Q: You have had quite a few ups-and-downs along your career trajectory. You’ve also talked about the reality that nothing worth happens comes easy. All relatable at this point in time, huh?

CN: Yeah, nothing good is easy. It’s always been tough. Sometimes I wish it was easy, but that’s just not really the way that life is. It’s going to be tough and difficult, but that’s what makes me appreciate all of the highs that you get along with all of the lows and the peaks and valleys along the journey to the ultimate end goal that you want: to one day retire and to look back on your career and just be like, ‘I gave everything I had every time I had the opportunity to give it.’

That’s really all you can do. Regardless of the results or how things go or how you want them to go, it happens they way it is going to happen and all I can do is try and focus on the present and be happy and content doing what I’m doing. I’m always pushing harder to try and be a better athlete and to be a better person on a daily basis. That’s about all I can do.

Q: On the eve of the 2022 supercross season you talked a lot about the “overwhelming feeling of wanting to experience winning another championship again.” That’s you in 2022 and beyond, isn’t it? You really do desperately want to win again.

CN: Yes, it was kind of funny. Before the ’22 season everyone was describing the feelings of the ’21 season and preparation for the ’22 season and all that stuff, and it was really weird. It was like this crazy and insane motivating factor for me, because doing it once is one thing, but to go and try and win races and be a championship guy again is something that was just so motivating. It was like, ‘I want to go and this again so badly that I’ll do anything to do it again.’

That is the attitude you have at first in trying to get it, but once you have had it, for me, I was like, man, I want to get that feeling again so bad. I was willing to do anything. It got cut short this year, but that’s life. That stuff happens, and my motivation is still 100-percent there to get back to that level and back to a guy that can win races and can be a championship contender. That’s what I’m working to do now. I’ve been on a nice little road to recovery for a while now and I’ve been training really hard for the past few months in preparation for riding and hopefully racing in the future. I don’t know when. I have no idea for a return to racing, but whenever that time comes, we’ll be ready, for sure.

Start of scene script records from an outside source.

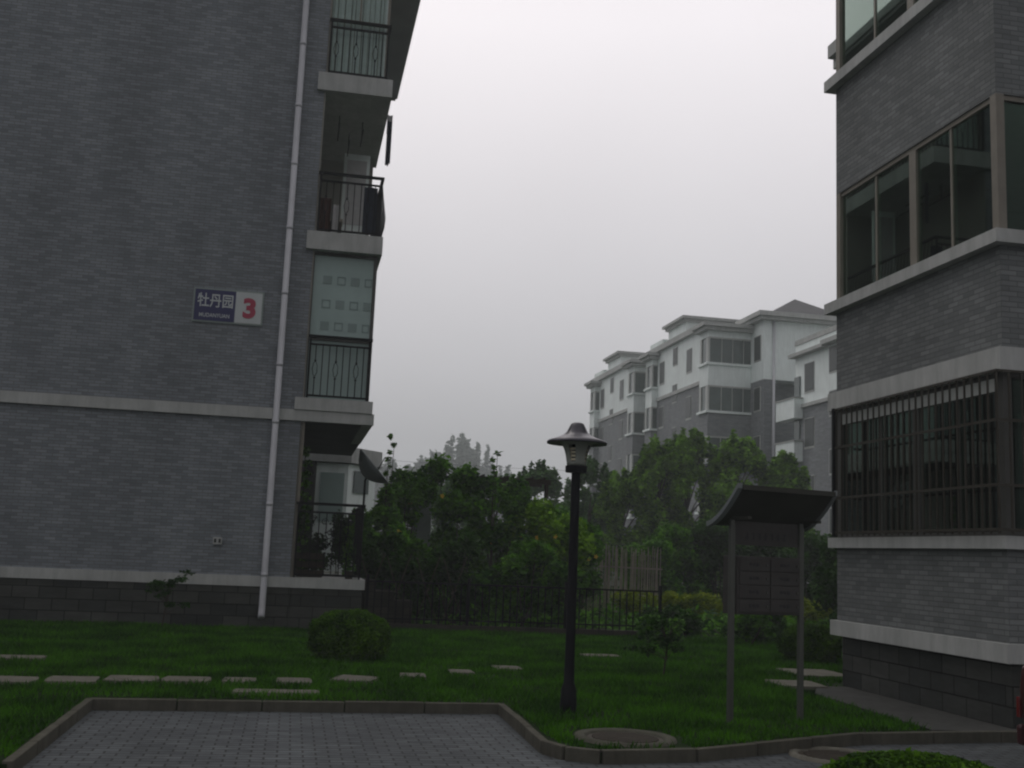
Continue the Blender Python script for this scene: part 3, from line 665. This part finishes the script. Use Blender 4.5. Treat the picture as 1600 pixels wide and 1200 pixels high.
# ================================================================== far apartment blocks
def far_unit(dx, dy, lab, name='apartment_building', cut_back=80.6):
    U = thing(name,(26+dx,67+dy,0),lab,'building','pale apartment blocks in the haze')
    zb = 13.8
    def bx(nm,m,par,*a): return B(a[0]+dx,a[1]+dx,a[2]+dy,a[3]+dy,a[4],a[5]).build(nm,m,par or U)
    bx('brick_wall',M['far_brick'],None,26.1,34,68.6,cut_back,-.1,zb-.4)
    bx('upper_wall',M['white_wall'],None,26.1,34,68.6,cut_back,zb-.4,17.0)
    bx('string_course',M['band'],None,26.0,26.09,68.61,cut_back,zb-.5,zb-.25)
    # stepped front
    bx('brick_wall',M['far_brick'],None,28.6,29.4,65,68.6,-.1,zb-.6); bx('brick_wall',M['far_brick'],None,29.4,34,66.3,68.59,-.1,zb-.6)
    bx('upper_wall',M['white_wall'],None,28.6,34.0,65,68.59,zb-.6,17.0)
    # bay windows at the corner, storey by storey
    for ya,yb in ((67.0,68.59),(cut_back-2.0,cut_back-.5)):
        x1 = 28.59 if ya < 70 else 26.09
        z = -.1
        tops = [(1.6,3.25),(4.75,6.35),(7.95,9.6),(11.25,12.9),(14.4,16.1)]
        last = -.1
        for i,(a,b) in enumerate(tops):
            bx('bay_wall',M['far_brick'] if i<4 else M['white_wall'],None,25.65,x1,ya,yb,last,a-.15)
            bx('sill',M['white_wall'],None,25.5,x1,ya-.12,yb+.1,a-.15,a)
            w = bx('bay_window',M['farglass'],None,25.72,x1,ya+.07,yb-.07,a,b)
            fr = MB()
            for xx in (25.66,26.55,27.3,28.05): 
                if xx < x1-.1: fr.box(xx+dx,xx+(.09 if xx<25.7 else .035)+dx,ya+dy,ya+.069+dy,a,b)
            fr.box(25.65+dx,25.719+dx,ya+.1+dy,ya+.45+dy,a,b).box(25.65+dx,25.719+dx,yb-.3+dy,yb+dy,a,b)
            fr.box(25.655+dx,x1+dx,ya+.01+dy,ya+.069+dy,b-.1,b)
            fr.build('frame',M['wframe'],w)
            last = b
        bx('bay_wall',M['white_wall'],None,25.65,x1,ya,yb,last,16.5)
        bx('cornice',M['band'],None,25.3,x1+.0,ya-.35,yb+.2,16.5,16.72); bx('cornice',M['band'],None,25.1,x1+.0,ya-.55,yb+.3,16.725,16.95)
    # west facade windows
    zs = [(1.9,3.2),(5.0,6.35),(8.1,9.6),(11.3,12.75),(14.55,16.1)]
    for yc in (71.8,77.6):
        for a,b in zs:
            w = bx('window',M['wframe'],None,26.075,26.099,yc-.55,yc+.5,a-.14,b+.05)
            bx('pane',M['fardark'],w,26.05,26.074,yc-.5,yc+.46,a,b)
    for a,b in ((3.4,4.6),(6.6,7.8),(9.7,10.9),(12.8,14.0),(15.5,16.7)):
        w = bx('window',M['wframe'],None,26.075,26.099,74.2,75.2,a-.1,b+.05); bx('pane',M['fardark'],w,26.05,26.074,74.25,75.12,a,b)
    # narrow window on the return of the front
    for a,b in zs:
        w = bx('window',M['wframe'],None,28.575,28.599,65.4,66.5,a-.1,b+.05); bx('pane',M['fardark'],w,28.55,28.574,65.5,66.4,a,b)
    # eaves, parapet and roof
    bx('eave',M['band'],None,28.2,34.3,64.5,68.4,17.0,17.2); bx('eave',M['band'],None,28.0,34.5,64.3,68.4,17.21,17.5)
    bx('eave',M['band'],None,25.8,34,68.45,cut_back+.2,17.0,17.4)
    bx('parapet',M['white_wall'],None,26.4,31.2,73.4,77.2,17.4,18.6); bx('parapet_cap',M['band'],None,26.0,31.6,73.0,77.6,18.61,18.8); bx('parapet_cap',M['band'],None,26.2,31.4,73.2,77.4,18.4,18.609)
    bx('parapet',M['white_wall'],None,26.1,29.0,77.65,cut_back,17.41,17.9)
    r = MB(); q = [(29.2,66.5),(37.5,66.5),(37.5,77.5),(29.2,77.5)]; ap_ = (34.0+dx,72+dy,20.4)
    for (a,b),(c,d) in zip(q,q[1:]+q[:1]): r.poly([(a+dx,b+dy,17.5),(c+dx,d+dy,17.5),ap_])
    r.build('roof',M['roof'],U)
    MB().tube([(29.25+dx,64.93+dy,0),(29.25+dx,64.93+dy,17)],.09,8).build('downpipe',M['pipe'],U,True)
    return U
far_unit(0,0,'pale five storey block above the trees with a dark hipped roof')
far_unit(-.35,15,'smaller hazy five storey block farthest back, left of its twin')
FC = thing('apartment_building',(30,55,0),'hazy lower white and grey block half hidden by the right building','building','pale apartment blocks in the haze')
B(28.4,38,42,60,-.1,10.7).build('brick_wall',M['far_brick'],FC); B(28.4,38,42,60,10.7,14.4).build('upper_wall',M['white_wall'],FC)
B(28.25,28.39,42,60.05,10.6,10.8).build('string_course',M['band'],FC)
B(28.0,38,55.9,60.2,13.65,13.85).build('cornice',M['band'],FC); B(27.85,38,42,55.8,13.65+.05,13.95).build('cornice',M['band'],FC)
B(28.35,38,42,60.03,14.41,14.7).build('parapet',M['band'],FC)
for z in (1.3,4.5,7.7,10.2):
    bl = B(27.85,28.39,59.0,61.5,z-.2,z+.95).build('balcony',M['white_wall'],FC); B(27.8,28.39,58.95,61.55,z+.951,z+1.02).build('rail_cap',M['band'],bl)
    B(28.3,28.399,59.3,59.95,z+1.1,z+2.3).build('door',M['farglass'],FC)
for yc in (58.2,52.5,47.5):
    for a,b in ((1.9,3.3),(5.1,6.6),(8.3,9.9),(11.5,13.1)):
        w = B(28.375,28.399,yc-.65,yc+.6,a-.12,b+.05).build('window',M['wframe'],FC); B(28.35,28.374,yc-.6,yc+.5,a,b).build('pane',M['fardark'],w)
for a,b in ((3.4,4.7),(6.6,7.9),(9.8,11.1),(12.2,13.55)):
    w = B(28.375,28.399,54.8,55.8,a-.1,b+.05).build('window',M['wframe'],FC); B(28.35,28.374,54.85,55.7,a,b).build('pane',M['fardark'],w)

# ================================================================== trees
GT = 'leafy trees in front of the far blocks'
for i,(x,y,h,r,lab) in enumerate([(12.7,42,4.9,1.15,'short leafy tree at the left end of the group before the pale blocks'),
    (13.9,41.5,6.3,1.3,'bright leafy tree second from the left before the pale blocks'),
    (15.5,42.5,6.9,1.5,'tall leafy tree in the middle of the group before the pale blocks'),
    (17.3,42,6.8,1.45,'tall leafy tree right of the middle before the pale blocks'),
    (19.2,41.5,6.0,1.25,'leafy tree at the right end above the letterbox canopy'),
    (16.6,40,4.6,1.7,'low spreading tree just behind the letterbox stand')]):
    crown_tree('leafy_tree',x,y,0,h,r,17000,.15,M['leaf_tree'],lab,'tree',GT,20+i,nc=44,squash=1.5,cz0=.2)
GM = 'smaller trees behind the garden'
for i,(x,y,h,r,lab) in enumerate([(8.6,48,4.9,1.6,'dull green tree left of the lamp head behind the arbour'),
    (10.4,47,5.5,1.6,'rounded tree directly behind the lamp cup'),
    (11.8,44,5.5,1.3,'small dull tree just right of the lamp pole'),
    (13.2,50,4.4,1.5,'low dull tree between the lamp pole and the leafy trees'),
    (6.9,50,4.7,1.6,'dull green tree peeping above the arbour beam')]):
    crown_tree('small_tree',x,y,0,h,r,9000,.15,M['leaf_mid'],lab,'tree',GM,40+i,nc=24,cz0=.15)
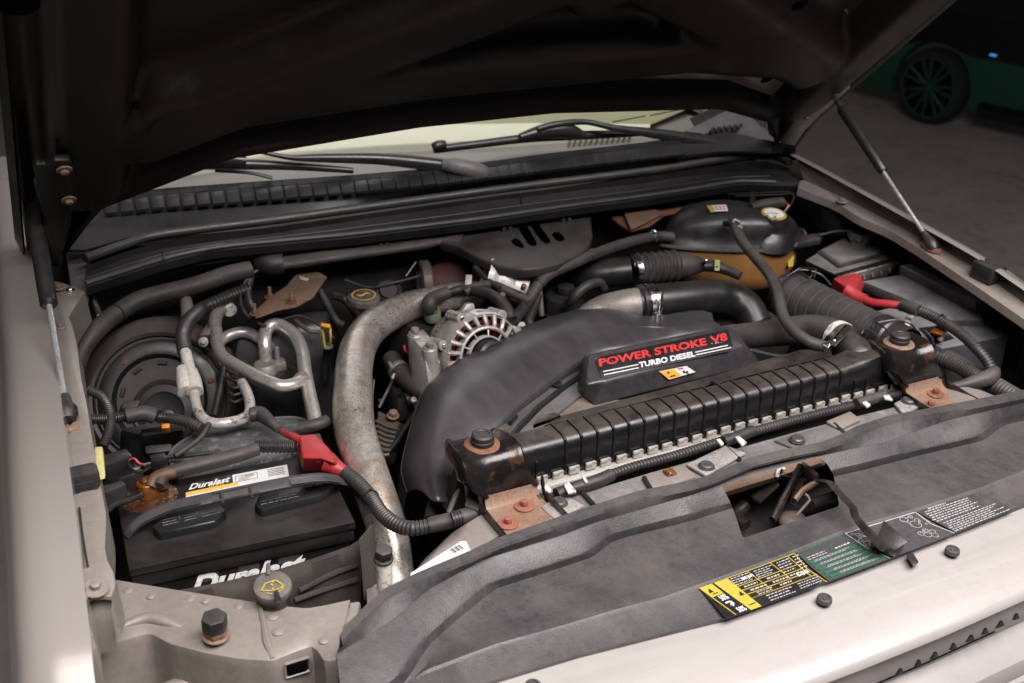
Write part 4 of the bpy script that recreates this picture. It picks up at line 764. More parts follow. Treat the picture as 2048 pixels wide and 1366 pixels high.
# ---------------------------------------------------------------- brackets
def bracket(dx, label):
    t = Thing('radiator_bracket', label, 'bracket', 'radiator hold-down brackets')
    xc = -.290 + dx
    path = [(-.206, 1.160, .030), (-.214, 1.170, .038), (-.232, 1.1745, .0435), (-.258, 1.1755, .0445), (-.272, 1.1725, .0445), (-.282, 1.164, .044), (-.289, 1.150, .044), (-.292, 1.134, .043), (-.2935, 1.119, .041)]
    rows = []
    pp = cr([(y, z, w) for y, z, w in path], 4)
    for i, (y, z, w) in enumerate(pp):
        a, c = pp[max(0, i - 1)], pp[min(len(pp) - 1, i + 1)]; ty_, tz_ = c[0] - a[0], c[1] - a[1]; L = math.hypot(ty_, tz_); n = Vector((0, tz_ / L, -ty_ / L))
        if n.z < 0 and abs(n.z) > .2: n = -n
        if n.y > 0 and abs(n.z) < .2: n = -n
        sh = max(0, (1.15 - z)) * .72                           # the leg leans to the right as it comes down
        rows.append([Vector((xc + s * w + sh + k * .0, y, z)) + n * o for s, o, k in ((-1.12, -.016, 0), (-1.10, .000, 0), (-1.0, .005, 0), (-.88, .004, 0), (-.78, 0, 0), (.78, 0, 0), (.88, .004, 0), (1.0, .005, 0), (1.10, 0, 0), (1.12, -.016, 0))])
    t.add('arch', MB().sheet(rows, (0, .002, -.002)), m_brk, angle=50)
    sh = .0225; foot = [(-.2935, 1.122, .041), (-.2955, 1.110, .041), (-.301, 1.1035, .042), (-.315, 1.101, .043), (-.345, 1.101, .044), (-.385, 1.101, .045)]
    ft = t.add('foot', MB().sheet([[Vector((xc + sh + s * w + (-.3 * (y + .2935) * .2), y - .0012, z)) for s in (-1, -.33, .33, 1)] for y, z, w in foot], (0, .002, -.003)), m_foot, label='rusty foot plate')
    for s in (-1, 1): t.add('flange', MB().sheet([[Vector((xc + sh + s * .0465, y, z + o)) for o in (.006, -.006)] for y, z, w in [(-.294, 1.125, 0), (-.303, 1.107, 0), (-.345, 1.105, 0), (-.385, 1.105, 0)]], (s * .004, 0, 0)), m_brk)
    for bx, by in ((-.257, -.314), (-.296, -.342)) :
        t.add('bolt', MB().hexbolt((bx + dx, by, 1.1015), (0, 0, 1), .0058, .008, .0145, .003), m_rust if dx else mat('rusty_bolt', (.25, .085, .06), .75, .1, dirt=(.13, .05, .03), da=.6, ds=60, bump=.3, bs=300), parent=ft)
    cp_ = t.add('rubber_cap', MB().lathe([(0, .0175), (.0085, .0175), (.0095, .0185), (.0130, .0185), (.0155, .0165), (.0160, .010), (.0168, .0095), (.0168, .004), (.0152, .0035), (.0152, 0)], (xc, -.2475, 1.1745), (0, -.05, 1), 30), m_rub)
    t.add('moulded_mark', MB().lathe([(0, .018), (.004, .0183), (.006, .0175)], (xc, -.2475, 1.1748), (0, -.05, 1), 8), m_rub, parent=cp_)
    t.add('rust_ring', MB().lathe([(.016, .0016), (.020, .0014), (.0245, .0006), (.026, -.001)], (xc, -.2475, 1.1756), (0, -.03, 1), 26), m_rust if dx == 0 else m_rustl, parent=cp_); t.done()
bracket(0, 'glossy black bracket with rubber cap at the near end of the radiator')
bracket(.776, 'rust-worn bracket with rubber cap at the far end of the radiator, by the hose clamp')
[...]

It’s still early, you know? We’re only about two weeks into riding now, so as far as returning? It’s really too early to even really give an idea yet. I kind of have an idea in my head, but at the same time, I don’t know if that will correlate into actually being able to line up and go race. It just really depends on the progression of me riding day-to-day and with how the wrist is doing. As of now, the wrist is handling everything really well. It gets a little sore and stiff at times, but that’s just what happens with any injury.

I’ve been enjoying it, though. That’s pretty much the biggest key. I’m having fun. Even the days that are tough now, I try to do some motos. You’re tired and your exhausted, but it’s still fun, man. It’s a lot better than sitting on the couch, that’s for sure. Hopefully, we’ll get back to racing sooner than later, but I have no idea of what that will be.

Q: It’s still pretty early on here in 2022, but do you have any idea of what you’ll have going on in 2023?

CN: Still a little too early. We’re negotiating stuff and trying to get things handled. I’ve actually started working with Jimmy Button. Jimmy is a really, really good dude and a straight shooter. He’s just an all-around good guy. I wanted him to help me do this kind of stuff from the agent-side. He stepped up and has been a huge help for me. We’re trying to get something done. It’s tough, man. The 450 class is a hard field to try and navigate, but I’m doing all that I can do to help and he certainly is too, so hopefully we’ll land somewhere. Don’t know where yet, but we’ll end up somewhere.